Other than price, we also offered compelling salaries and commissions to keep our sales representatives. We placed a great amount of money on advertising to attract more potential customers as well. We were concern about product development, so we contributed into research and development, too. Our other expenses included maintenances, expansion of capabilities, investments and dividends. All of these expenses were crucial to our success, and we were never regretted to pay on these activities. We had the money and we want to use them effectively.
VI. Performance Assessment
Our company started to be the dominant player, but later on other company such as firm 4 had caught up to compete with us. At the beginning, our company had a strong and clear vision of how to operate the business and implement strategies. Since we had started to be so successful, we lacked of the ability and space to implement different strategies. Even we tried to used different strategies, we only made a small change to avoid any negative impact on our business. At the last quarter of the simulation, even we lost our position of number one but we still tried to maintain as number two.

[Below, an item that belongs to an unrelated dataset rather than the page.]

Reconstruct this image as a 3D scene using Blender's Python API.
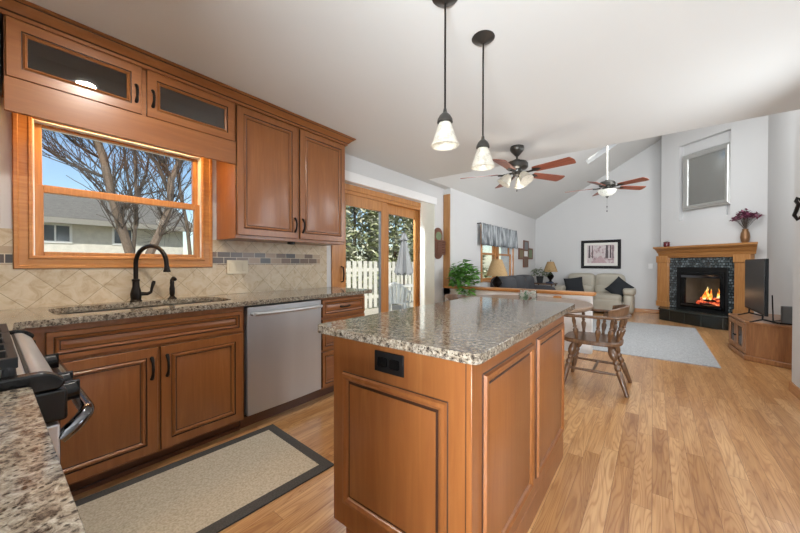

VII. Implementation of Strategic Change
If the simulation would be continued for additional periods, I would recommend to use forecasting for production. As I had mentioned before, seasonality had affected the forecast of sales. If we can properly produce the units of product we needed, that will help us to decrease expenses and we can use that money on investments and maintenances. Another problem that I would like to address on is the credit rating. Credit rating is a factor that shows the company's ability to pay back the liabilities. Our current credit rating is around 2.5, I think I would like to buy back our bonds to decrease our liabilities and make the cash and liabilities more balance.